- [To be done] Take each line containing "picture" and report it exactly as written.

•••••

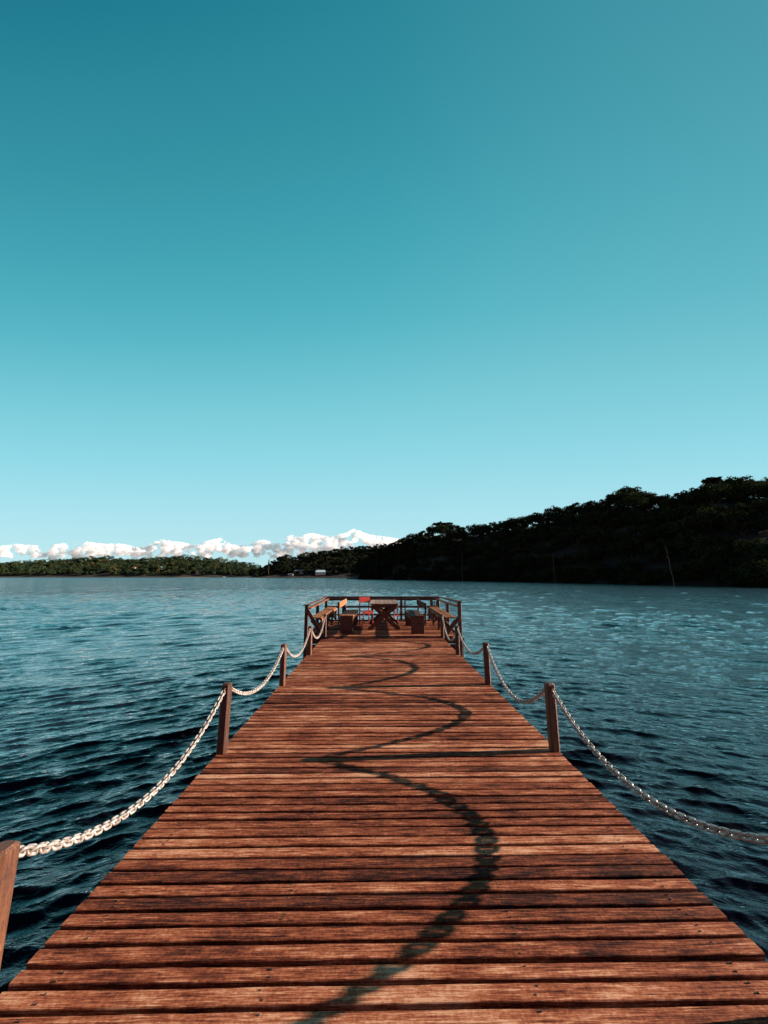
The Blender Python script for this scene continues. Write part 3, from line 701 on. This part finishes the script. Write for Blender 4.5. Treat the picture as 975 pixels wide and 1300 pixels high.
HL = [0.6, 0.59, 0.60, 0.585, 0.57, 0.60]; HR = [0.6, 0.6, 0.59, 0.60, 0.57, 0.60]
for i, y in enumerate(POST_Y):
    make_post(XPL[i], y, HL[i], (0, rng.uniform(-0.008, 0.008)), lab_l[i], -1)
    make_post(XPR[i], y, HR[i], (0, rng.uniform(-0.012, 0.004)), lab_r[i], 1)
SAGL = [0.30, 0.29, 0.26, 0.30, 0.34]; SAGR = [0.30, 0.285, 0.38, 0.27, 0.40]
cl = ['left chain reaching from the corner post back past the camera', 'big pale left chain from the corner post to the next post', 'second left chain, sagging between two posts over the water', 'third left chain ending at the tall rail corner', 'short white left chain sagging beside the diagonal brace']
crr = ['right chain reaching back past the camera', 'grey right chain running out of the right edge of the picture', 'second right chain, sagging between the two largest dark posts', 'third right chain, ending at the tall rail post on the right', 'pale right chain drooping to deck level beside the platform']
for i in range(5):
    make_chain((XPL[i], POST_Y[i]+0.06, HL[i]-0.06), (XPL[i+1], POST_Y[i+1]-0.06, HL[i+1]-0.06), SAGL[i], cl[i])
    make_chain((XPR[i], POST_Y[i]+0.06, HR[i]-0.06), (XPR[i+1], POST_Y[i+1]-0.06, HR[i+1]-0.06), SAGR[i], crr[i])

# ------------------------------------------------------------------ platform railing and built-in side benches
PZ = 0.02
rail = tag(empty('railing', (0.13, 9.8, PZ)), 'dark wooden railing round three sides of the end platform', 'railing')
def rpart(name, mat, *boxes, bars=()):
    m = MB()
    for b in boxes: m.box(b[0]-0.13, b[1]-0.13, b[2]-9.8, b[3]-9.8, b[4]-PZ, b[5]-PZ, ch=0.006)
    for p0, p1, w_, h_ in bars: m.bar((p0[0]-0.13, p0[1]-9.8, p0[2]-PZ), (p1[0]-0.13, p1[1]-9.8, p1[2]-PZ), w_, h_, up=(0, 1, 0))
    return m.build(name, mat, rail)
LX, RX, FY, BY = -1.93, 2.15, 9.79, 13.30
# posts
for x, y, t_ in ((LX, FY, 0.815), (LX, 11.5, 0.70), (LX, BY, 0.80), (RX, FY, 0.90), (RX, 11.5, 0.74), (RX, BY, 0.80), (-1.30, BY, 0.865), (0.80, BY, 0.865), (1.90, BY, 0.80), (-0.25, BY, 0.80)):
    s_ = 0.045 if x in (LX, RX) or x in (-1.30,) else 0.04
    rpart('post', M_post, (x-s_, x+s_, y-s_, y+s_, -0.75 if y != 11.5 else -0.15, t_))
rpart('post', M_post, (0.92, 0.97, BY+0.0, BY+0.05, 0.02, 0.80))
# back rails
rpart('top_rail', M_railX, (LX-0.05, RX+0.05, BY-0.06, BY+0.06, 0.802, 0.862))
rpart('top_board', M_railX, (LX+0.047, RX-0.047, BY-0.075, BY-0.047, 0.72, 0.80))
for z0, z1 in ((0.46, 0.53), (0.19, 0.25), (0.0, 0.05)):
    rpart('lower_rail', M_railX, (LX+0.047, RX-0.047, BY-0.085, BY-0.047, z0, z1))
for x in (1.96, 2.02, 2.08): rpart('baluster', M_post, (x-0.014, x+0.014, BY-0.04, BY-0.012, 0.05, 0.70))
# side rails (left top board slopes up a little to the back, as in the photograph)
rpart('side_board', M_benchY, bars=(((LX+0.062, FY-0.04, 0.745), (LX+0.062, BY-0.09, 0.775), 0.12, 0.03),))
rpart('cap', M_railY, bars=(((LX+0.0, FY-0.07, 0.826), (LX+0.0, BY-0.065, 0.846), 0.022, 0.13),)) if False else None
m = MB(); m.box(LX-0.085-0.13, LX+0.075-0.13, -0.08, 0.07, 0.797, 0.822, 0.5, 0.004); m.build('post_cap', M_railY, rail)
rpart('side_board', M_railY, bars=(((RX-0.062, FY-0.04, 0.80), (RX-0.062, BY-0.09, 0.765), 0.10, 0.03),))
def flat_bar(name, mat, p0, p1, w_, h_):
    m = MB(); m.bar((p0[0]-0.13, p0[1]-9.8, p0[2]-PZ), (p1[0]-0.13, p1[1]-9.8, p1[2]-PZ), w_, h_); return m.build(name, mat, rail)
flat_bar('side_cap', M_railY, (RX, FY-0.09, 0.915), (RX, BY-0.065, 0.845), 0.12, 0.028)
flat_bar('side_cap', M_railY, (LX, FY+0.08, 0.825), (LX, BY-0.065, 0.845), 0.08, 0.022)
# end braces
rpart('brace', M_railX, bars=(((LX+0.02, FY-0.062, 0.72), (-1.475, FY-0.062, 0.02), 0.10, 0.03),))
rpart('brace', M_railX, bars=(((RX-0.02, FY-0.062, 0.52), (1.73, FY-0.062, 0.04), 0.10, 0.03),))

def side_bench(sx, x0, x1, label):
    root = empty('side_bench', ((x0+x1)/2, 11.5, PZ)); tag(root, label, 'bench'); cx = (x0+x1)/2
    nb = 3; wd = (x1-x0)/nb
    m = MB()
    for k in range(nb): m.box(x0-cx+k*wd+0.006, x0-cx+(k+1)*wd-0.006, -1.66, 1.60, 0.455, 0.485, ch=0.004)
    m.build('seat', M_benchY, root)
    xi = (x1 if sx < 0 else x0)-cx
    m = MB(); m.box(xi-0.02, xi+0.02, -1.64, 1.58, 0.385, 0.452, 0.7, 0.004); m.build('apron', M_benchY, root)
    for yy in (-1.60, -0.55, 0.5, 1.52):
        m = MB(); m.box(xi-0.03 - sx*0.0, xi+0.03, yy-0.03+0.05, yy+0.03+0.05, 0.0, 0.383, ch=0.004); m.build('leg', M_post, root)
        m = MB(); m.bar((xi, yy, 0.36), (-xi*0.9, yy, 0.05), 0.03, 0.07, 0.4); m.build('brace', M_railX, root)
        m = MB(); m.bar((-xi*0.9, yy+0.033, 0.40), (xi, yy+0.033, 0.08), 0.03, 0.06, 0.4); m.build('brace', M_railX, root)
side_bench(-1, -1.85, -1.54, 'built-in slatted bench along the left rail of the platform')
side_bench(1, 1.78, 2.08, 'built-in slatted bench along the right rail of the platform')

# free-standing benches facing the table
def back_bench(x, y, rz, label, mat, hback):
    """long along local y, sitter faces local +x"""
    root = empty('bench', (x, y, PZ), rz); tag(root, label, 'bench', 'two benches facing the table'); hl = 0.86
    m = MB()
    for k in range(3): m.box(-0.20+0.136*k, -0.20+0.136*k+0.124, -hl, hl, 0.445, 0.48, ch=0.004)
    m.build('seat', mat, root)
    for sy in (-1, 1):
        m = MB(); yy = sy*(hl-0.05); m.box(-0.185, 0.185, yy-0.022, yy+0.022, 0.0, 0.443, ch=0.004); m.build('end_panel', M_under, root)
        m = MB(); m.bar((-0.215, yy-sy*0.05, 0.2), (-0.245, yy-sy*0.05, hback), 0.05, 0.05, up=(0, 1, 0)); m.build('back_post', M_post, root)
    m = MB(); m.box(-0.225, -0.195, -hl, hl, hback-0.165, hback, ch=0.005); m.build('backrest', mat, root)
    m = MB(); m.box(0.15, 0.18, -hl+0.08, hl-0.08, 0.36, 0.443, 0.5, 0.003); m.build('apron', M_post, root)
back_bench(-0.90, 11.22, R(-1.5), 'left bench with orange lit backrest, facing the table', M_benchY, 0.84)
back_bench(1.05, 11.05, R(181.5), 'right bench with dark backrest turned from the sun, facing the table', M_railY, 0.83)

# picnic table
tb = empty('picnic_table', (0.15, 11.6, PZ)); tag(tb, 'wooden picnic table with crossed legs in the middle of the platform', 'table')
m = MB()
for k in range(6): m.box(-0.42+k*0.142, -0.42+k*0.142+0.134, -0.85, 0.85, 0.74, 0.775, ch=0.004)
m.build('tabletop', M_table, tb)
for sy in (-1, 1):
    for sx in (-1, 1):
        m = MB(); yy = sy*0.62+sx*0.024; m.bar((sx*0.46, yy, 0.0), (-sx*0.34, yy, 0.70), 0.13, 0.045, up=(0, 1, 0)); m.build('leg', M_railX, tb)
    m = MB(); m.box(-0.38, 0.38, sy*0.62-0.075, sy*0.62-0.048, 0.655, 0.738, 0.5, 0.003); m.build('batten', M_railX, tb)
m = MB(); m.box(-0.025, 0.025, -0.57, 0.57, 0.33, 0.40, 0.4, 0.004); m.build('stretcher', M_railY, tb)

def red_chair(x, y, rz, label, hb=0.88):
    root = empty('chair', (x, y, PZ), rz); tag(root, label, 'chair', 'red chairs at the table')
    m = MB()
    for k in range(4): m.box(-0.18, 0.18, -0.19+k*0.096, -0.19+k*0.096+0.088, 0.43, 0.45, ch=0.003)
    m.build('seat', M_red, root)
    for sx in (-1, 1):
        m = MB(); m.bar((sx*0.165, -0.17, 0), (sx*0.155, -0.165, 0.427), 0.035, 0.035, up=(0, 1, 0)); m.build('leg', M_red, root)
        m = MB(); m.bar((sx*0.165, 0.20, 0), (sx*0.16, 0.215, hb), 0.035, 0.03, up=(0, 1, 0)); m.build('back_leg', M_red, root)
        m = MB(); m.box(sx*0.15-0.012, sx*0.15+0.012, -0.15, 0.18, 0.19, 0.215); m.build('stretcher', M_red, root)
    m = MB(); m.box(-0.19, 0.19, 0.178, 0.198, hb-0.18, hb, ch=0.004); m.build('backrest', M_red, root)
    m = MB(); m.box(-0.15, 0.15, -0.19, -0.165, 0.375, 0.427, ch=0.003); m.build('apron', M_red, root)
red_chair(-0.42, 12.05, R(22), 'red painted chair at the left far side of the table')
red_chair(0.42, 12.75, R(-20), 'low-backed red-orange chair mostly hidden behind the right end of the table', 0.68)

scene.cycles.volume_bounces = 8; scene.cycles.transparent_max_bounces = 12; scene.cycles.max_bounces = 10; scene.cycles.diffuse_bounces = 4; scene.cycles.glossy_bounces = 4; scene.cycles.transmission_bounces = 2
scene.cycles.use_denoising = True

•••••

- [Solved exercise]
The Blender Python script for this scene continues. Write part 3, from line 701 on. This part finishes the script. Write for Blender 4.5. Treat the picture as 975 pixels wide and 1300 pixels high.
crr = ['right chain reaching back past the camera', 'grey right chain running out of the right edge of the picture', 'second right chain, sagging between the two largest dark posts', 'third right chain, ending at the tall rail post on the right', 'pale right chain drooping to deck level beside the platform']